Excerpt from Rediff Moneynews Article, Published on November 26, 2025
India’s new digital compliance regime is set to change how companies treat personal information — and at the heart of this shift is Data mapping. Under freshly notified Digital Personal Data Protection Act, 2023 (DPDP) rules, businesses must now prioritise discovering and documenting what data they already hold.
According to experts such as Vikram Jeet Singh of BTG Advaya, the first step under the new regulation will be identifying datasets — including personal and sensitive user information — and mapping who has access to it, where it is stored, and how it flows through systems. This exercise is not just a legal formality. Because the DPDP regime is consent – based, companies will also need to re – engineer systems and workflows so that consent collection, record – keeping, and user – rights mechanisms become part of the technical architecture.

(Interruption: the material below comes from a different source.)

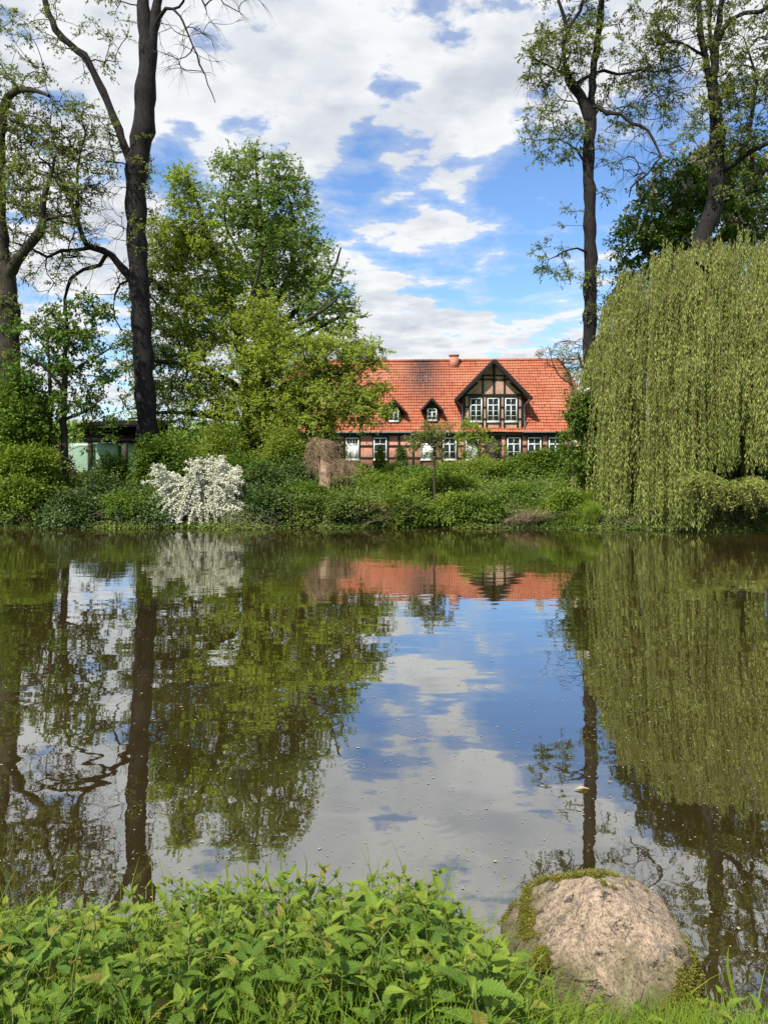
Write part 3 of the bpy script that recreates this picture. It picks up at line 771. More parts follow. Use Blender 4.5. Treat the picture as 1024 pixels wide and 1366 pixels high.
# ------------------------------------------------------------------ trees
def make_tree(name, label, seed, Y, base_px, limbs, crown, ntip, leafmat, barkmat, cat='tree', group=None, nt=7, tl=0.55, nl=7, L=.10, W=.06,
              keep=1.0, seg=.5, wob=.10, rtip=.012, droop=.25, lift=.15, shell=1.5, upn=.8, bare=None, centre=None, tipoff=0.0, rmax=.5, twr=.006, trunkname='trunk', slim=1.0):
    rng = np.random.default_rng(seed)
    bx, by_, _ = at(base_px, HY, Y); gz = ground_z(bx, Y)
    root = empty(name, (bx, Y, gz)); tag(root, label, cat, group)
    lim = []
    for l in limbs:
        P, r = pxlimb(l, Y); P, r = resample(P, r, 0.35); r = r * slim
        r = r * (1 + 0.10 * np.sin(np.arange(len(r)) * 1.7 + seed))
        P = P + rng.normal(0, 0.02, P.shape)
        lim.append((P, r))
    T = lumps(rng, crown, Y, ntip, shell)
    T = T[T[:, 2] > gz + 0.3]
    paths, tp, td = grow(rng, lim, T, seg=seg, wob=wob, rtip=rtip, lift=lift, rmax=rmax)
    extra = []
    if bare:
        Tb = lumps(rng, bare[0], Y, bare[1], 1.0)
        pb, tb, tdb = grow(rng, lim + [(p[0], p[1]) for p in paths if p[1][0] > .02][:40], Tb, seg=.35, wob=.16, rtip=.010)
        paths = paths + pb
        tw2, _ = twigs_leaves(rng, tb, tdb, 4, .7, 1, L, W, droop=.45, outw=1.2, spread=.6); extra = list(tw2)
    c = None if centre is None else np.array(at(*centre))
    tw, la = twigs_leaves(rng, tp, td, nt, tl, nl, L, W, droop=droop, upn=upn, keep=keep, centre=c)
    twl = list(tw) + extra
    off = Vector(root.location)
    me = wood_mesh(name + '_wood', lim, paths, np.array(twl), tr=twr)
    me.transform(Matrix.Translation(-off)); link(trunkname, me, barkmat, root)
    V, Fc, var = leaf_arrays(*la, rng=rng)
    me = np_mesh(name + '_leaves', V - np.array(off), Fc, var); link('crown', me, leafmat, root)
    return root, tp, rng, lim

# tall dark trunk on the left with its high left limb and low tangled branch
tA = [[(203, 690, 42), (200, 640, 36), (197, 580, 31), (192, 500, 30), (188, 420, 29), (183, 340, 29), (181, 270, 31), (184, 215, 33), (192, 160, 33), (194, 115, 30), (197, 70, 26), (192, 20, 20), (186, -60, 15), (180, -180, 9), (176, -300, 4)],
      [(197, 90, 20), (204, 40, 17), (212, -20, 13), (225, -110, 9), (240, -220, 4)],
      [(180, 235, 16), (170, 207, 13), (152, 158, 11.5), (131, 109, 11), (112, 74, 11), (82, 49, 10), (64, 14, 9), (54, -30, 7), (40, -110, 5), (20, -200, 3)],
      [(184, 380, 14), (176, 371, 13), (158, 352, 11), (138, 334, 10), (117, 328, 9, -.3), (106, 300, 6.5, -.6), (90, 262, 5.5, -1), (76, 232, 4.5, -1.3), (52, 210, 3, -1.6)],
      [(106, 302, 4.5, -.6), (104, 260, 4, -.5), (106, 212, 3.4, -.3), (118, 165, 2.4, 0)],
      [(120, 330, 7, -.3), (100, 333, 5.5, -.7), (81, 334, 5, -1), (62, 343, 4.5, -1.2), (42, 332, 3.6, -1.4), (18, 322, 2.6, -1.6)],
      [(142, 340, 7), (132, 354, 6, .3), (112, 359, 5.5, .5), (95, 372, 5, .7), (87, 400, 4.2, .8), (89, 440, 3.2, .9), (84, 480, 2, 1)],
      [(205, 40, 7), (222, 10, 5, -.5), (239, 20, 3.4, -.8), (258, 60, 2.6, -1.2), (272, 100, 2, -1.4), (287, 138, 1.2, -1.6)],
      [(176, 373, 5), (160, 380, 3.5, -.4), (150, 410, 2.6, -.6), (162, 440, 2, -.7)]]
cA = [(60, 230, 75, 70, -1, 1.8, 1.0), (110, 200, 60, 60, -.5, 1.6, .8), (60, 160, 60, 50, -1.2, 1.6, .5), (70, 330, 70, 50, -1, 1.5, .6), (195, 260, 22, 90, -.5, .9, .35), (20, 60, 70, 60, -1, 2.0, .35), (130, 40, 60, 60, 0, 2, .35), (100, -50, 90, 50, 0, 2.0, .14),
      (230, -60, 60, 40, 0, 2.0, .12), (75, 440, 30, 40, .8, 1, .3)]
bA = [(250, 60, 45, 45, -1.2, 1.2), (290, 0, 50, 30, -1, 1.5), (90, 330, 90, 70, -1, 1.5), (90, 220, 80, 80, -1, 1.5), (310, -30, 60, 40, -1, 1)]
make_tree('tall_tree', 'tall dark trunk left of the light green beech, high limb arching left, tangled low branch', 11, 30.0, 200, tA, cA, 400, M_sparse, M_bark,
          nt=6, tl=.42, nl=7, L=.11, W=.055, keep=.95, seg=.35, wob=.17, rtip=.010, droop=.15, slim=.88, bare=(bA, 260), twr=.007)

# far left forked trunk cut by the frame
tB = [[(20, 690, 42), (14, 620, 36), (11, 540, 33), (9, 460, 32), (10, 400, 29), (6, 360, 26), (2, 330, 20), (-2, 270, 17), (-1, 200, 15), (3, 150, 13), (10, 128, 11), (28, 119, 8, -.4), (50, 121, 6, -.7), (66, 128, 4, -1)],
      [(8, 372, 16), (24, 348, 14, -.3), (42, 322, 13, -.6), (56, 300, 11, -.8), (58, 268, 8, -.9), (66, 238, 6, -1), (74, 205, 3, -1.2)],
      [(-1, 180, 9), (-20, 120, 8), (-40, 40, 7), (-50, -60, 5)], [(56, 296, 6, -.8), (80, 286, 4, -1.2), (110, 290, 2.6, -1.5)]]
cB = [(20, 140, 60, 40, -.8, 1.5, 1), (10, 250, 40, 70, -.5, 1.2, .8), (60, 260, 50, 60, -1, 1.4, .8), (-60, 100, 80, 120, 0, 2.5, .2), (14, 480, 26, 90, -.3, .6, .7), (5, 60, 60, 60, 0, 2, .4)]
make_tree('forked_tree', 'thick forked trunk cut off by the left edge, greenish with moss', 12, 28.5, 12, tB, cB, 210, M_sparse, M_bark2, nt=7, tl=.4, nl=7, L=.11, W=.06,
          seg=.35, wob=.15, rtip=.010, twr=.005)

# right tall trunk before the roof's end
tD = [[(786, 690, 24), (786, 600, 22), (786, 450, 20), (787, 380, 19.5), (787, 300, 18.5), (785, 230, 17), (785, 190, 18), (788, 160, 17), (781, 145, 17), (773, 128, 16), (764, 114, 15), (757, 104, 11), (757, 100, 6)],
      [(788, 165, 11), (789, 130, 11), (791, 95, 11), (796, 60, 10), (801, 20, 10), (804, -30, 8.5), (806, -110, 6), (812, -220, 3)],
      [(762, 110, 7), (753, 82, 6, -.3), (752, 60, 6, -.5), (755, 40, 6, -.5), (750, 22, 5.5, -.6), (745, 0, 5, -.7), (740, -60, 4, -.8), (730, -130, 2, -1)],
      [(755, 42, 5, -.5), (768, 22, 5, -.4), (778, 0, 4.5, -.2), (784, -60, 3), (780, -120, 2)],
      [(786, 144, 7), (797, 142, 6.5, -.2), (809, 151, 6, -.5), (827, 152, 5.5, -.8), (843, 164, 5, -1.1), (864, 173, 4.5, -1.4), (874, 190, 4, -1.6), (880, 209, 3.4, -1.7), (862, 232, 3, -1.8), (842, 250, 2.6, -1.9), (838, 264, 1.6, -2)],
      [(768, 112, 6), (784, 100, 5, .2), (805, 94, 4.5, .4), (827, 99, 4, .6), (854, 92, 3.4, .8), (884, 95, 2.8, 1), (914, 84, 1.8, 1.2)],
      [(760, 104, 5), (740, 92, 3.4, -.5), (722, 82, 2.6, -.8), (700, 74, 1.6, -1)],
      [(786, 340, 4), (770, 330, 3, -.4), (752, 336, 2.2, -.7), (732, 346, 1.4, -1)],
      [(780, 215, 3.5), (768, 198, 2.6, -.3), (745, 186, 2, -.6), (716, 186, 1.4, -.9)]]
cD = [(735, 75, 38, 40, -.5, 1.2, 1), (775, 60, 30, 50, 0, 1.2, .9), (725, 170, 28, 45, -.8, .9, .7), (755, 185, 25, 35, -.4, .8, .5), (740, 345, 32, 28, -.6, .9, .55), (800, 230, 14, 50, 0, .7, .25), (850, 130, 60, 50, .5, 1.3, .55), (850, 60, 50, 50, .5, 1.5, .5),
      (758, 290, 12, 25, -.3, .6, .2), (800, 400, 22, 50, -.2, .8, .35), (770, -60, 90, 60, 0, 2, .7), (760, 480, 30, 20, -.2, .8, .3), (810, 335, 14, 25, -.2, .7, .2)]
bD = [(850, 200, 55, 40, -1, 1.2), (870, 120, 60, 60, .5, 1.3), (740, 90, 40, 60, -.4, 1), (760, 470, 34, 30, 0, .9)]
make_tree('tall_tree', 'slender black trunk rising above the house roof beside the weeping willow, heavy crooked limb', 13, 32.0, 786, tD, cD, 520, M_sparse, M_bark,
          nt=6, tl=.42, nl=8, L=.115, W=.06, seg=.35, wob=.15, rtip=.009, slim=.88, bare=(bD, 220), twr=.007)

# far right trunk above the willow
tE = [[(925, 690, 40), (926, 560, 34), (930, 420, 30), (936, 326, 28), (947, 290, 26), (955, 262, 25), (956, 206, 24), (955, 150, 20), (951, 120, 17), (954, 80, 11), (956, 50, 10), (961, 0, 8), (968, -80, 6), (972, -180, 3)],
      [(950, 118, 13), (944, 97, 10), (940, 75, 9.5), (935, 45, 9), (930, 0, 8), (924, -70, 6), (916, -160, 3)],
      [(955, 62, 8), (962, 44, 8, -.2), (971, 28, 7, -.4), (992, 18, 6.5, -.6), (1012, 16, 6, -.8), (1032, 4, 5, -1), (1070, -30, 3, -1.2)],
      [(957, 232, 12), (966, 226, 11, -.3), (980, 216, 9, -.6), (1000, 201, 7.5, -.9), (1024, 192, 6.5, -1.2), (1060, 170, 4, -1.4)],
      [(984, 214, 6, -.6), (997, 188, 5.5, -.7), (1003, 150, 5.5, -.8), (1008, 108, 5, -.9), (1002, 80, 3.5, -1), (992, 50, 2, -1)],
      [(1000, 200, 5, -.9), (1012, 235, 5, -1), (1030, 222, 4, -1.1)], [(954, 100, 7), (945, 40, 6, .5), (948, 10, 5, .7), (950, -60, 3, 1)],
      [(940, 76, 5), (915, 60, 3.4, -.4), (890, 56, 2.4, -.7), (868, 66, 1.4, -1)]]
cE = [(920, 40, 60, 50, 0, 1.6, .9), (1000, 60, 50, 70, -.6, 1.6, .9), (990, 150, 45, 55, -.8, 1.4, 1), (950, 180, 40, 60, -.5, 1.2, .6), (930, 120, 50, 40, .3, 1.4, .5), (1060, 120, 60, 120, 0, 2, .8), (950, -70, 130, 70, 0, 2.5, .9), (1000, 240, 40, 30, -1, 1.2, .7), (890, 20, 40, 30, 0, 1.3, .4)]
bE = [(900, 60, 60, 60, 0, 1.5), (1000, 130, 50, 80, -.8, 1.2)]
make_tree('tall_tree', 'stout dark trunk standing behind the weeping willow, many crooked limbs at top right', 14, 30.5, 925, tE, cE, 560, M_sparse, M_bark,
          nt=6, tl=.42, nl=8, L=.115, W=.06, seg=.35, wob=.15, rtip=.009, slim=.85, bare=(bE, 160), twr=.007)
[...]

For many organisations — from startups to large firms and financial institutions — this translates into substantial compliance effort. They must deploy consent – management tools, rework backend architecture, and embed privacy by design. Significant investments in IT infrastructure and process re – engineering are expected in the coming months.
The reasoning is simple: until businesses know exactly what data they hold and how it moves — that is, unless they have completed thorough Data mapping — they cannot guarantee compliance with the obligations under DPDP. That includes requirements around data minimisation, secure storage, access control, consent tracking, and — eventually — data retention or deletion policies.
Moreover, this step will be critical for companies handling sensitive categories — such as children’s data — or large volumes of personal data that fall under the definition of “significant data fiduciary”. The new framework makes it clear: Data mapping is not optional. It is the first building block in India’s push for a privacy – centric digital ecosystem.